*TASK OBJECTIVE*.
Write out every line of the material exactly as it appears.
* * * * *
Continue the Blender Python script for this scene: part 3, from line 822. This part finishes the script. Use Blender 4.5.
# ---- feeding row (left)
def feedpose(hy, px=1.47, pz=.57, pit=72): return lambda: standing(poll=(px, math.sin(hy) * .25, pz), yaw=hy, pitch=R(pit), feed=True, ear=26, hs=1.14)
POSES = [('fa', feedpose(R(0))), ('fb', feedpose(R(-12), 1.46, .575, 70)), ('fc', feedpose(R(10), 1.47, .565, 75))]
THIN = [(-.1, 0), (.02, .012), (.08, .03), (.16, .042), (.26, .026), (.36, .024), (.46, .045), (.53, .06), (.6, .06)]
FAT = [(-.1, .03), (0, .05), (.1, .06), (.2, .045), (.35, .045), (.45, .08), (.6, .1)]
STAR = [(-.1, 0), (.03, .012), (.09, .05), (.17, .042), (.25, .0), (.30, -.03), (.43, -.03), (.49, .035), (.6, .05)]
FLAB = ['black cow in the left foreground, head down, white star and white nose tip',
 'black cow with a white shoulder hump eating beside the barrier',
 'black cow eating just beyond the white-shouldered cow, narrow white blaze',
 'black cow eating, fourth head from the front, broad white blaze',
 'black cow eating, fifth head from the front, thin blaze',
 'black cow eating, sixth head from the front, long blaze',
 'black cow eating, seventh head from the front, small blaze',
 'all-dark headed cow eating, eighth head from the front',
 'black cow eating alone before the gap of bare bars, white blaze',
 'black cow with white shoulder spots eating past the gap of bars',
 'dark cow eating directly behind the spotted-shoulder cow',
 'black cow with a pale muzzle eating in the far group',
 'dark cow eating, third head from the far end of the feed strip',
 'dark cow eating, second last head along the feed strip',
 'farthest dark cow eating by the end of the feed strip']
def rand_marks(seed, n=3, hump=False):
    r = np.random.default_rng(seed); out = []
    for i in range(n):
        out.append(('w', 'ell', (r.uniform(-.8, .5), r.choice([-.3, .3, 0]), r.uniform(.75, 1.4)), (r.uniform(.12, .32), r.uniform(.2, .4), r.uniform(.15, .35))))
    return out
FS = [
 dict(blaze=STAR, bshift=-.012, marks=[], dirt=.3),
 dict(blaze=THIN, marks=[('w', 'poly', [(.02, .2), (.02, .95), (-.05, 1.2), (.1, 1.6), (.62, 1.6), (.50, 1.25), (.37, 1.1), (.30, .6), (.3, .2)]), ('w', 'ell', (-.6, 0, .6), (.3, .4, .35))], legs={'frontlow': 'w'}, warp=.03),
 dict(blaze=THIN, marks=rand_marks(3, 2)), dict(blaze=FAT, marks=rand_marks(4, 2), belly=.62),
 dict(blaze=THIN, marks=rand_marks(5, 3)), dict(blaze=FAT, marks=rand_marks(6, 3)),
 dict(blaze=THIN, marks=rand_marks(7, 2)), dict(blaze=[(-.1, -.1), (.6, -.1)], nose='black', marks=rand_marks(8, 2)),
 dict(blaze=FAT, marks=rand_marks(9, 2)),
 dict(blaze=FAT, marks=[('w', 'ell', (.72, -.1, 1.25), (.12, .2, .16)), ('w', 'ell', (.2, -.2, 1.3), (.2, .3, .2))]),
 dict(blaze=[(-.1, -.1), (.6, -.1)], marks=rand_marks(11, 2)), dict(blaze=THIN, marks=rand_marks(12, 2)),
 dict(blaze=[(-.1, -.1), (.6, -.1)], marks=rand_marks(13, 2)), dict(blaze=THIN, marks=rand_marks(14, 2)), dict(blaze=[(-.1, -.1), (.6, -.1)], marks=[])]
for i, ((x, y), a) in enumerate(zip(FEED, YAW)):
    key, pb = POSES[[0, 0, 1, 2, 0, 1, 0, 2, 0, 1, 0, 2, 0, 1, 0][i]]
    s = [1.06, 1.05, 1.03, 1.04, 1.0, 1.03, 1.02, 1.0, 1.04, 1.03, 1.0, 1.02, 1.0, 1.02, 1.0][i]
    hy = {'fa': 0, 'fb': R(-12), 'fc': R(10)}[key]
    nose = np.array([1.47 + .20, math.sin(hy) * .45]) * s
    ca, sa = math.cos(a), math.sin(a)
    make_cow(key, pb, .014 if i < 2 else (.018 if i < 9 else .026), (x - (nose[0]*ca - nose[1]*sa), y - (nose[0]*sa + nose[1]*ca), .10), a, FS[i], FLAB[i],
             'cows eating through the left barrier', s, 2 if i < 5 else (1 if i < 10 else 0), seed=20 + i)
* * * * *
*FINAL RESULT*.
Continue the Blender Python script for this scene: part 3, from line 822. This part finishes the script. Use Blender 4.5.
# ---- feeding row (left)
def feedpose(hy, px=1.47, pz=.57, pit=72): return lambda: standing(poll=(px, math.sin(hy) * .25, pz), yaw=hy, pitch=R(pit), feed=True, ear=26, hs=1.14)
POSES = [('fa', feedpose(R(0))), ('fb', feedpose(R(-12), 1.46, .575, 70)), ('fc', feedpose(R(10), 1.47, .565, 75))]
THIN = [(-.1, 0), (.02, .012), (.08, .03), (.16, .042), (.26, .026), (.36, .024), (.46, .045), (.53, .06), (.6, .06)]
FAT = [(-.1, .03), (0, .05), (.1, .06), (.2, .045), (.35, .045), (.45, .08), (.6, .1)]
STAR = [(-.1, 0), (.03, .012), (.09, .05), (.17, .042), (.25, .0), (.30, -.03), (.43, -.03), (.49, .035), (.6, .05)]
FLAB = ['black cow in the left foreground, head down, white star and white nose tip',
 'black cow with a white shoulder hump eating beside the barrier',
 'black cow eating just beyond the white-shouldered cow, narrow white blaze',
 'black cow eating, fourth head from the front, broad white blaze',
 'black cow eating, fifth head from the front, thin blaze',
 'black cow eating, sixth head from the front, long blaze',
 'black cow eating, seventh head from the front, small blaze',
 'all-dark headed cow eating, eighth head from the front',
 'black cow eating alone before the gap of bare bars, white blaze',
 'black cow with white shoulder spots eating past the gap of bars',
 'dark cow eating directly behind the spotted-shoulder cow',
 'black cow with a pale muzzle eating in the far group',
 'dark cow eating, third head from the far end of the feed strip',
 'dark cow eating, second last head along the feed strip',
 'farthest dark cow eating by the end of the feed strip']
def rand_marks(seed, n=3, hump=False):
    r = np.random.default_rng(seed); out = []
    for i in range(n):
        out.append(('w', 'ell', (r.uniform(-.8, .5), r.choice([-.3, .3, 0]), r.uniform(.75, 1.4)), (r.uniform(.12, .32), r.uniform(.2, .4), r.uniform(.15, .35))))
    return out
FS = [
 dict(blaze=STAR, bshift=-.012, marks=[], dirt=.3),
 dict(blaze=THIN, marks=[('w', 'poly', [(.02, .2), (.02, .95), (-.05, 1.2), (.1, 1.6), (.62, 1.6), (.50, 1.25), (.37, 1.1), (.30, .6), (.3, .2)]), ('w', 'ell', (-.6, 0, .6), (.3, .4, .35))], legs={'frontlow': 'w'}, warp=.03),
 dict(blaze=THIN, marks=rand_marks(3, 2)), dict(blaze=FAT, marks=rand_marks(4, 2), belly=.62),
 dict(blaze=THIN, marks=rand_marks(5, 3)), dict(blaze=FAT, marks=rand_marks(6, 3)),
 dict(blaze=THIN, marks=rand_marks(7, 2)), dict(blaze=[(-.1, -.1), (.6, -.1)], nose='black', marks=rand_marks(8, 2)),
 dict(blaze=FAT, marks=rand_marks(9, 2)),
 dict(blaze=FAT, marks=[('w', 'ell', (.72, -.1, 1.25), (.12, .2, .16)), ('w', 'ell', (.2, -.2, 1.3), (.2, .3, .2))]),
 dict(blaze=[(-.1, -.1), (.6, -.1)], marks=rand_marks(11, 2)), dict(blaze=THIN, marks=rand_marks(12, 2)),
 dict(blaze=[(-.1, -.1), (.6, -.1)], marks=rand_marks(13, 2)), dict(blaze=THIN, marks=rand_marks(14, 2)), dict(blaze=[(-.1, -.1), (.6, -.1)], marks=[])]
for i, ((x, y), a) in enumerate(zip(FEED, YAW)):
    key, pb = POSES[[0, 0, 1, 2, 0, 1, 0, 2, 0, 1, 0, 2, 0, 1, 0][i]]
    s = [1.06, 1.05, 1.03, 1.04, 1.0, 1.03, 1.02, 1.0, 1.04, 1.03, 1.0, 1.02, 1.0, 1.02, 1.0][i]
    hy = {'fa': 0, 'fb': R(-12), 'fc': R(10)}[key]
    nose = np.array([1.47 + .20, math.sin(hy) * .45]) * s
    ca, sa = math.cos(a), math.sin(a)
    make_cow(key, pb, .014 if i < 2 else (.018 if i < 9 else .026), (x - (nose[0]*ca - nose[1]*sa), y - (nose[0]*sa + nose[1]*ca), .10), a, FS[i], FLAB[i],
             'cows eating through the left barrier', s, 2 if i < 5 else (1 if i < 10 else 0), seed=20 + i)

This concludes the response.